The Toys R Us space is listed as Space 1095 on Glenwood Avenue, and Go! Retail Group says the store is aimed at Triangle families with interactive play and gift shopping. That matters in a mall like Crabtree, where nostalgia alone is not enough. The return of a toy brand works best when it adds a reason for parents and children to visit together, linger longer and make the trip feel worth it.

Idolize Brows and Beauty brings a different kind of draw. The chain says it offers threading, waxing, facials, lash lifts and lash extensions, along with walk-in service. That mix fits the way Crabtree has evolved: not just as a place for anchors and apparel, but as a center where routine grooming, errands and repeat visits can support the broader tenant mix.

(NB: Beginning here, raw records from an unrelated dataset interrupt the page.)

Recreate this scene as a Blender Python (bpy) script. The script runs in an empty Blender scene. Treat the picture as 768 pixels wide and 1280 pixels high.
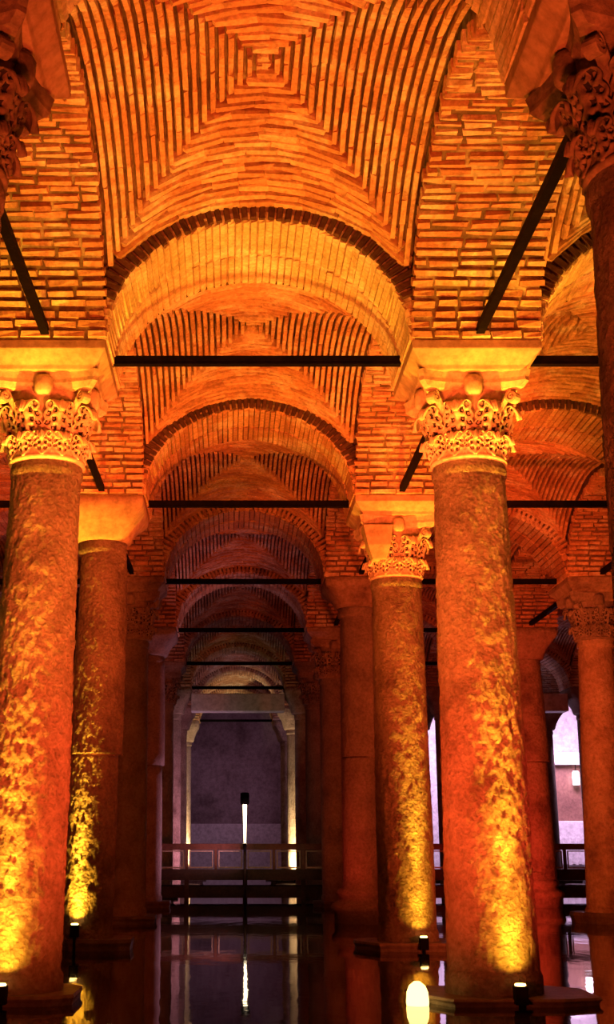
import bpy, bmesh, math, random
import numpy as np
from mathutils import Vector, Matrix, noise
from math import sin, cos, pi, sqrt, radians as R
random.seed(7)
rng = np.random.default_rng(7)
scene = bpy.context.scene
COL = scene.collection

# ------------------------------------------------------------------ camera, world, exposure
ROW0, BAY = 7.303, 6.37                      # depth of the first row of columns, distance from row to row
def row(n): return ROW0 + BAY*n
XL, XR, XR2, XR3, XLL = -2.357, 2.357, 7.32, 12.36, -7.2
cam_d = bpy.data.cameras.new('camera'); cam = bpy.data.objects.new('camera', cam_d); COL.objects.link(cam)
cam.location = (-0.326, 0.0, 1.542)
cam.rotation_euler = (R(90 + 14.51), 0, 0)
cam_d.sensor_fit = 'AUTO'; cam_d.sensor_width = 36
cam_d.lens = 1594/1280*36
cam_d.shift_x = (384 - 286)/1280
cam_d.clip_start = 0.1; cam_d.clip_end = 300
scene.camera = cam
w = bpy.data.worlds.new('world'); scene.world = w; w.use_nodes = True
w.node_tree.nodes['Background'].inputs[0].default_value = (1, .12, .05, 1)
w.node_tree.nodes['Background'].inputs[1].default_value = 0.006
vs = scene.view_settings
vs.view_transform = 'Standard'; vs.look = 'None'; vs.gamma = 1; vs.use_curve_mapping = False
vs.exposure = 0.0
scene.cycles.sample_clamp_indirect = 4
scene.cycles.caustics_reflective = False
scene.cycles.caustics_refractive = False
scene.cycles.max_bounces = 6
scene.cycles.diffuse_bounces = 3

# ------------------------------------------------------------------ lights (only the floods get housings, built below; the fills are added bare)
AMBER = (1.0, .40, .035); ORANGE = (1.0, .215, .018); REDOR = (1.0, .12, .015); WASH = (1.0, .105, .022); YEL = (1.0, .50, .025)
RED = (1.0, .05, .02); PURPLE = (.80, .34, .52); WARM = (1.0, .72, .36); MAUVE = (.9, .55, .9)
def light(name, typ, loc, target, energy, color, size=.08, spot=60, blend=.5, parent=None, size_y=None):
    l = bpy.data.lights.new(name, typ); l.energy = energy; l.color = color
    if typ == 'AREA':
        l.size = size
        if size_y: l.shape = 'RECTANGLE'; l.size_y = size_y
    else:
        l.shadow_soft_size = size
    if typ == 'SPOT': l.spot_size = R(spot); l.spot_blend = blend
    o = bpy.data.objects.new(name, l); COL.objects.link(o)
    o.location = loc
    d = Vector(target) - Vector(loc)
    o.rotation_euler = d.to_track_quat('-Z', 'Y').to_euler()
    return o
# unseen floods added in the water to light the vaults: (x, y, aim, watts, colour, cone)
FLOODS = [
    (-1.3, 10.9, (.9, 12.9, 8), 1148, AMBER, 84),
    (1.3, 10.9, (-.9, 12.9, 8), 1148, AMBER, 84),
    (0.2, 8.6, (0, 10.2, 8), 620, ORANGE, 90),
    (4.6, 10.6, (4.9, 13.0, 8), 1105, AMBER, 90),
    (-4.6, 10.6, (-4.9, 13.0, 8), 765, AMBER, 90),
    (2.60, 14.80, (1.0, 17.7, 8), 950, ORANGE, 82),
    (-2.75, 14.75, (-1.0, 17.7, 8), 950, ORANGE, 82),
    (2.85, 15.10, (5.4, 18.5, 8), 1050, ORANGE, 95),
    (-3.3, 14.6, (-4.6, 18.5, 8), 330, ORANGE, 95),
    (2.5, 21.2, (1.2, 25.0, 8), 45, REDOR, 95),
    (-2.5, 21.2, (-1.2, 25.0, 8), 45, REDOR, 95),
    (6.6, 21.2, (5.6, 24.8, 8), 420, REDOR, 95),
    (2.5, 27.4, (1.5, 30.5, 8), 25, REDOR, 95),
    (7.0, 27.4, (6.0, 31.5, 8), 130, RED, 95),
]
# narrow lamps clamped to column feet: (x, y, radius offset) filled in with the columns
# low red-orange wash over the column shafts, from unseen fill lights added low in front
light('wash_fill_light', 'SPOT', (-1.0, 8.0, .7), (2.9, 13.6, 3.3), 11500, WASH, .4, 54, .8)
light('wash_fill_light', 'SPOT', (1.0, 8.0, .7), (-2.95, 13.6, 3.3), 10500, WASH, .4, 54, .8)
light('wash_fill_light', 'SPOT', (1.0, 3.0, .8), (2.6, 7.3, 4.2), 2400, WASH, .4, 75, .7)
light('wash_fill_light', 'SPOT', (-1.0, 3.0, .8), (-2.6, 7.3, 4.4), 1800, WASH, .4, 75, .7)
light('side_fill_light', 'SPOT', (5.4, 15.2, .4), (2.5, 19.8, 3.4), 2000, WASH, .3, 80, .8)  # side fills without fixtures, added to tint and lift columns, arches and lintel
light('side_fill_light', 'SPOT', (6.0, 14.0, .5), (2.4, 14.0, 3.4), 1300, RED, .3, 90, .8)
light('side_fill_light', 'SPOT', (0.7, 16.2, .5), (-2.3, 13.7, 4.0), 800, RED, .3, 90, .8)
light('side_fill_light', 'SPOT', (5.2, 22.4, .4), (7.3, 27, 3.0), 260, REDOR, .3, 90, .8)
light('side_fill_light', 'SPOT', (5.2, 29.5, .4), (7.3, 32.8, 2.2), 480, RED, .3, 110, .8)
light('side_fill_light', 'SPOT', (1.2, 24.4, .4), (2.4, 26.2, 2.5), 80, RED, .3, 100, .8)
light('side_fill_light', 'SPOT', (0.4, 34.6, .5), (-2.4, 33.5, 3.5), 520, PURPLE, .3, 120, .8)
light('side_fill_light', 'SPOT', (-.5, 21.6, .4), (-2.6, 27.5, 3.0), 60, REDOR, .3, 80, .8)
light('side_fill_light', 'SPOT', (-.3, 43.0, .5), (-2.5, 47.0, 3.0), 620, PURPLE, .3, 100, .8)
light('side_fill_light', 'SPOT', (.8, 30.0, .4), (2.5, 33.5, 3.0), 40, REDOR, .3, 80, .8)
light('side_fill_light', 'SPOT', (-.4, 48.0, .6), (0, 46, 7.5), 70, MAUVE, .3, 120, .8)
light('side_fill_light', 'SPOT', (.6, 41.2, .5), (0, 45.3, 6.3), 120, WARM, .3, 50, .8)
light('hall_lamp_light', 'AREA', (0, 66, 5.5), (0, 72, 3), 50, PURPLE, 2.5)

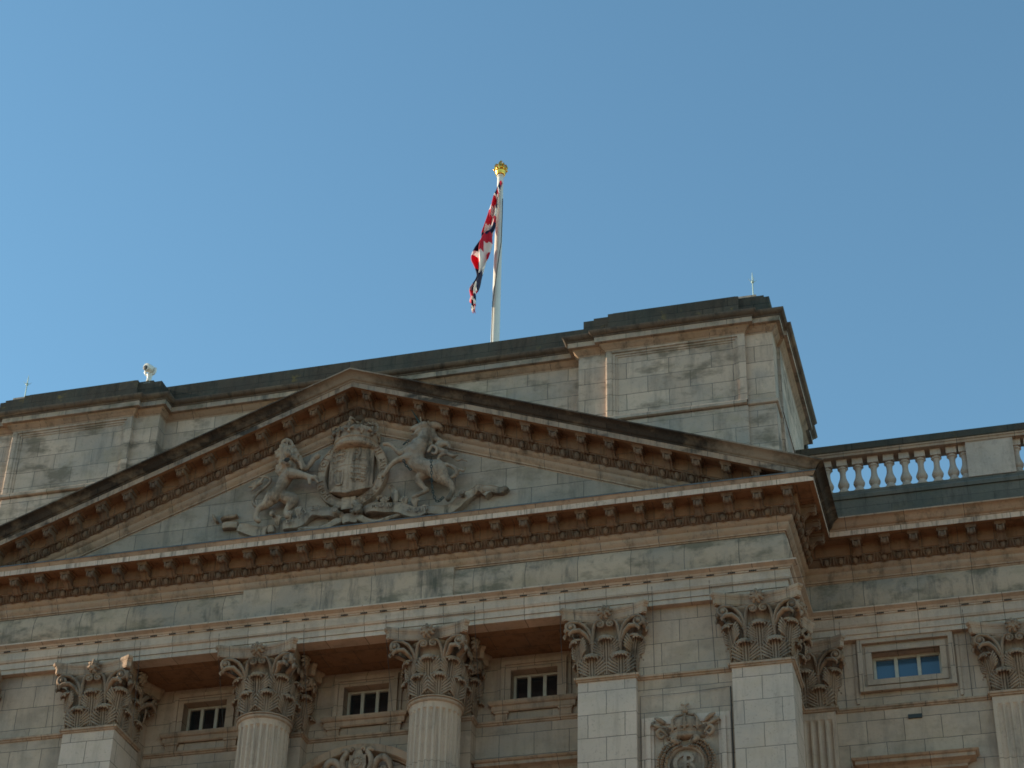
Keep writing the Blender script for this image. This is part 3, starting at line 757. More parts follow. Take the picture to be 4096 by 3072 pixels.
# ------------------------------------------------------------------ balustrade over the right wing
bl = MB()
YB = SB
bl.box(7.7, WX, YB-.05, YB+.55, 20.0, 20.55); bl.box(7.7, WX, YB-.01, YB+.5, 20.55, 20.86); 
bl.sweep([(7.7, YB-.0), (WX, YB-.0)], [(-.02, 20.86), (.04, 20.865), (.045, 20.93), (.02, 20.96), (.0, 20.99), (-.03, 21.06), (-.3, 21.065)])
plo = bl.build('balustrade', M_PLN, PAL, label='stone balustrade with urn-shaped balusters above the set-back wing')
bb = MB(); bb.box(7.7, WX, YB+.02, YB+.42, 20.85, 21.062); bb.build('plinth_course', M_PLN, plo)
bc = MB(); bc.box(7.7, WX, YB-.02, YB+.38, 21.785, 21.84); bc.box(7.7, WX, YB-.035, YB+.40, 21.84, 21.875); bc.build('rail_moulding', M_MLD, plo)
br = MB(); br.box(7.7, WX, YB-.055, YB+.42, 21.875, 22.03); ro = br.build('rail', M_DRK, plo)
bv = ro.modifiers.new('bevel', 'BEVEL'); bv.width = .02; bv.segments = 2
for xc in (11.255, 14.9): pd = MB(); pd.box(xc-.415, xc+.415, YB+.0, YB+.38, 21.055, 21.79); pd.build('pedestal', M_BAL, plo)
def baluster():
    mb = MB()
    mb.box(-.094, .094, -.094, .094, .60, .735); mb.box(-.094, .094, -.094, .094, 0, .055)
    mb.lathe([(r_*1.10, z_) for r_, z_ in ((.07, .055), (.085, .06), (.088, .08), (.066, .13), (.062, .15), (.085, .18), (.096, .215), (.095, .245), (.075, .30), (.056, .36), (.048, .43), (.050, .49), (.062, .54), (.08, .555), (.08, .575), (.065, .585), (.065, .605))], 16)
    return mb
bo = baluster().build('baluster', M_BAL, plo, auto=35); bo.location = (8.045, YB+.18, 21.058)
for i in range(1, 10): c = bo.copy(); COL.objects.link(c); c.parent = plo; c.location = (8.045+.2816*i, YB+.18, 21.058)
for x in (10.80, 11.71): c = bo.copy(); COL.objects.link(c); c.parent = plo; c.location = (x, YB+.18, 21.058)
for i in range(9): c = bo.copy(); COL.objects.link(c); c.parent = plo; c.location = (11.95+.2816*i, YB+.18, 21.058)
# ------------------------------------------------------------------ carved relief data (x, z, radius) in metres on the tympanum
LION = [
  (-0.2, [(-1.211,21.578,0.119),(-1.33,21.325,0.106),(-1.422,21.143,0.1),(-1.518,21.008,0.119)]),
  (-0.2, [(-1.298,21.727,0.15),(-1.209,21.563,0.119)]),
  (-0.3, [(-1.166,21.406,0.094),(-0.972,21.352,0.065),(-0.791,21.272,0.05),(-0.695,21.243,0.047)]),
  (-0.33, [(-0.791,21.246,0.035),(-0.767,21.117,0.025)]),
  (-0.33, [(-0.698,21.248,0.027),(-0.608,21.124,0.019)]),
  (-0.33, [(-0.685,21.261,0.027),(-0.621,21.207,0.019)]),
  (-0.15, [(-1.132,21.794,0.094),(-1.023,21.628,0.062),(-0.924,21.584,0.047),(-0.816,21.749,0.045),(-0.74,21.814,0.05)]),
  (-0.2, [(-1.519,21.023,0.119),(-1.653,20.863,0.077),(-1.78,20.785,0.052),(-1.81,20.605,0.042),(-1.756,20.539,0.047)]),
  (-0.12, [(-1.421,21.102,0.087),(-1.263,20.998,0.112),(-1.152,20.961,0.094),(-1.208,20.836,0.06),(-1.266,20.726,0.042),(-1.229,20.618,0.056)]),
  (-0.1, [(-1.764,20.93,0.03),(-1.887,20.931,0.03),(-1.949,21.036,0.03),(-1.909,21.158,0.03),(-1.759,21.294,0.03),(-1.659,21.393,0.027),(-1.651,21.482,0.025),(-1.755,21.542,0.02),(-1.866,21.55,0.017)]),
  (-0.1, [(-1.806,21.496,0.022),(-1.878,21.401,0.037),(-1.957,21.367,0.027),(-2.066,21.359,0.012)]),
  (-0.1, [(-1.878,21.401,0.031),(-1.965,21.308,0.017),(-2.003,21.283,0.01)]),
  (-0.1, [(-1.824,21.408,0.025),(-1.937,21.439,0.022),(-2.016,21.405,0.01)]),
]
LIONHEAD = [
  (-0.25, [(-1.309,21.894,0.131),(-1.289,21.755,0.119)]),
  (-0.38, [(-1.245,21.865,0.087)]),
  (-0.44, [(-1.207,21.77,0.06),(-1.199,21.746,0.052)]),
  (-0.38, [(-1.326,21.862,0.045)]),
  (-0.38, [(-1.154,21.837,0.045)]),
  (-0.36, [(-1.313,21.63,0.042),(-1.227,21.588,0.042)]),
]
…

The timing also lines up with a larger shift under Macerich’s ownership. Level99 is planned for about 40,000 square feet in the former Belk men’s store, and Axios reported that Macerich wants more experiential tenants, not just traditional retailers. In that context, Toys R Us and Idolize look less like isolated reopenings than pieces of a broader strategy: combine recognizable brands, services and entertainment to keep Crabtree relevant in a crowded retail market.

For Raleigh shoppers, especially those in the city’s north and west sides, the practical effect is straightforward. More familiar names are coming back, and they are coming back to a mall that still matters regionally. Whether that signals broad stabilization or simply selective strength at Crabtree will depend on how well these tenants translate recognition into repeat visits.